Warsaw

Polish Underground State and Home Army Monument

  ul. Matejki (corner of ul. Wiejska)     more than a year ago
On September 27 1939, with Poland close to defeat by forces of Nazi Germany and the Soviet Union (Poland never surrendered), the decision was taken to take the Polish government into exile. The president Ignacy Moscicki resigned on September 29 and the speaker of the parliament (Sejm) Wladyslaw Raczkiewicz took the oath in the Polish embassy in Paris. Following the war the fact that the nation continued to function and to resist its occupiers throughout WWII was not generally recognised by the communist authorities and so after the fall of communism in 1989 the decision was taken to recognise the fact with this 32 metre monument being unveiled on June 10, 1999. Made from Polish and Italian granite, the monument is engraved with the names of the leaders of the Polish underground and the institutions which continued to function during the war. Abstract in design the monument can be interpreted to represent the wings of a bird symbolising freedom.
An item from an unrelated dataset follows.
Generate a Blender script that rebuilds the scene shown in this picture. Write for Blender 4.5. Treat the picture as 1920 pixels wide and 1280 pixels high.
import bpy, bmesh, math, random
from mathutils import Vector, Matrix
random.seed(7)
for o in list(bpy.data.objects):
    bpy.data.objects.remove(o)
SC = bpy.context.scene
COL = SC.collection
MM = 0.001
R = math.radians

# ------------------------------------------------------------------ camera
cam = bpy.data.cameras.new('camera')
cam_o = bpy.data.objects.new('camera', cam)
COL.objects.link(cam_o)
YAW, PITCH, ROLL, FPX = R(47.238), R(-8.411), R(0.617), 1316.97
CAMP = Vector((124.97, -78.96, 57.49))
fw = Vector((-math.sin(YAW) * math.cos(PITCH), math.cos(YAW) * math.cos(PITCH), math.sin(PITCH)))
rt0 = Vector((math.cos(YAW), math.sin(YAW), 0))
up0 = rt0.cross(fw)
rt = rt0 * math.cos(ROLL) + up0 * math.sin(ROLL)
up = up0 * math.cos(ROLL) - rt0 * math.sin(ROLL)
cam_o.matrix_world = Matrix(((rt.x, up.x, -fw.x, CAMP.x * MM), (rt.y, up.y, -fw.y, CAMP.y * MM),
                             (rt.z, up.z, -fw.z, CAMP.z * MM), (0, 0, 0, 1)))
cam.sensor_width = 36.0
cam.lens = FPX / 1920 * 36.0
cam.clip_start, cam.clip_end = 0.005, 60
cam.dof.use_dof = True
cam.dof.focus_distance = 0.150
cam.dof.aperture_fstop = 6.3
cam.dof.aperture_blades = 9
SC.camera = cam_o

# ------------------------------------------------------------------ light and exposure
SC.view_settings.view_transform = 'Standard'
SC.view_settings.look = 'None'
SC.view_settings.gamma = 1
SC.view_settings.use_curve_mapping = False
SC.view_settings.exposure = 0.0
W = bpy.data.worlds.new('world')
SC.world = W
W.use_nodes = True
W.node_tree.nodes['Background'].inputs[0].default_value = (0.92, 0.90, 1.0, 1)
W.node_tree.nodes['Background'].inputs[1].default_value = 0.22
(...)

In 2005 the speaker of the Sejm, Grzegorz Schetyna, speaking at the annual ceremony to mark the anniversary of the creation of the Polish Underground State, said "The Polish Underground State Monument is a symbol of the Polish state, the symbol of the Polish state from a time when it seemed that the Polish state was no longer." The monument has been erected opposite the parliament building in recognition that the country’s major institutions continued to function even during occupation.